Thursday, July 2, 2015

The Chariot Festival at Puri

- By Aishwarya Javalgekar

It is July now, and all eyes in Odisha are turned towards the Jagannath Temple, waiting for the grand procession of the Rath Yatra (Journey of Chariots).

Puri Rath Yatra (Photo taken from Wikimedia Commons)
Beginning on 18th July, three chariots will go on a procession from the Jagannath Temple to the Gundicha Temple, where they will remain for seven days. The chariots will return to the Jagannath temple on 26th July, marking the end of the Rath Yatra.

The Jagannath Temple in Puri is an important pilgrimage destination for Hindus all over India. The temple's origins are mentioned in the ancient Puranas, and several religious gurus and sects have made Puri their home. It is believed that a journey to Puri will free a pilgrim from the cycle of rebirth, and lead him to salvation.  

Jagannath (meaning Lord of the Universe) is associated with Lord Krishna. The legend goes like this: When Krishna was accidentally killed by a hunter, some devotees found his body and stored the bones. Later, Lord Vishnu directed a king called Indrayumna to make a statue and place the bones inside it.

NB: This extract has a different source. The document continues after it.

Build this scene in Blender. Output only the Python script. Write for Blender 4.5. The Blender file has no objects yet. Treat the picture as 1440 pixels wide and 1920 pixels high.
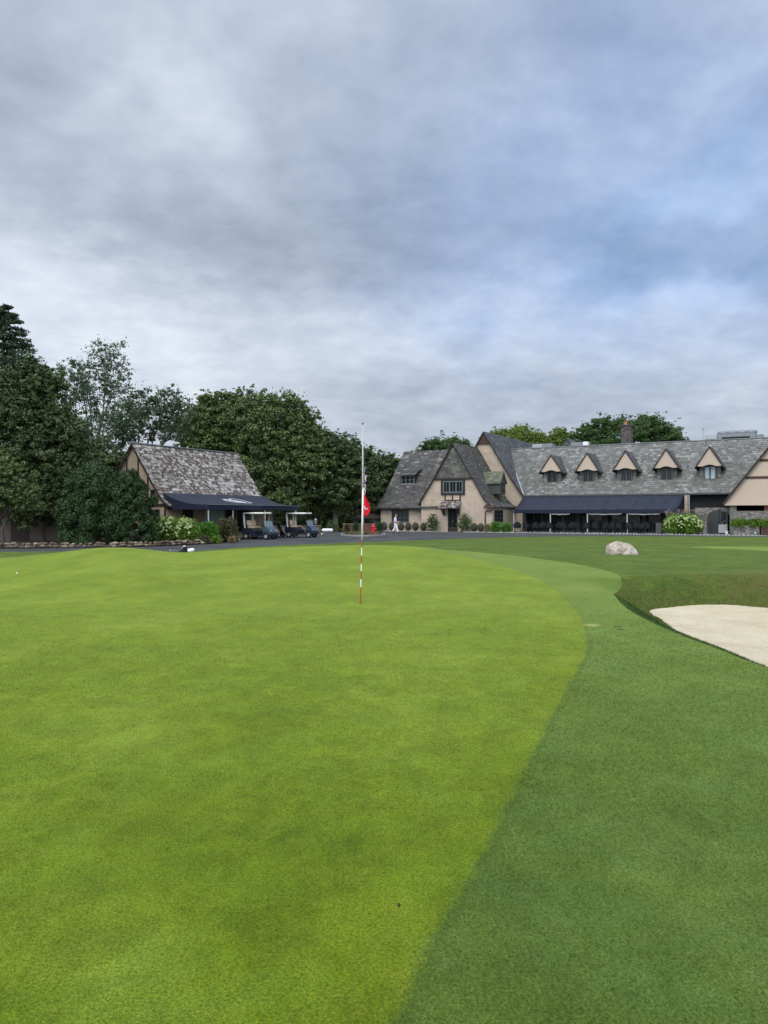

Vishwakarma was asked to make the statue. He agreed on the condition that he be given complete privacy till the work was complete. But the king and queen grew impatient and visited the site while Vishwakarma was at work. This upset him, and he left the statues undone. Even today, Jagannath is depicted without hands and feet.

In Puri, Lord Jagannath is worshipped as a part of a triad, along with his brother Balbhadra and his sister Subhadra. 
(From left to right) Idols of Balabhadra, Subhadra and Jagannath (Picture taken from
Three idols are taken in enormous chariots, built specially for this festival. The chariots are richly decorated, and are drawn by the devotees who join the yatra (journey or pilgrimage). This festival attracts a large number of people, both from India and abroad. There is music and chanting, creating a colourful and euphoric atmosphere.
The three chariots being drawn during Puri Rath Yatra, 2007 (Photo taken from Wikimedia Commons)
Once the ceremony is over, the chariots are broken down and converted into religious relics. New chariots are made from scratch and beautifully decorated every year.They are a reference to the Bhagvad Gita, a sacred text of the Hindus. The festival is steeped in symbolism and carries forth ancient rituals that have remained much unchanged for centuries.

This year, the Rath Yatra will be even more special. The three patron deities will be given a new physical form. This only happens once in 12 to 19 years! The new idols will be carved from the Neem (Margossa) tree and consecrated in the temple.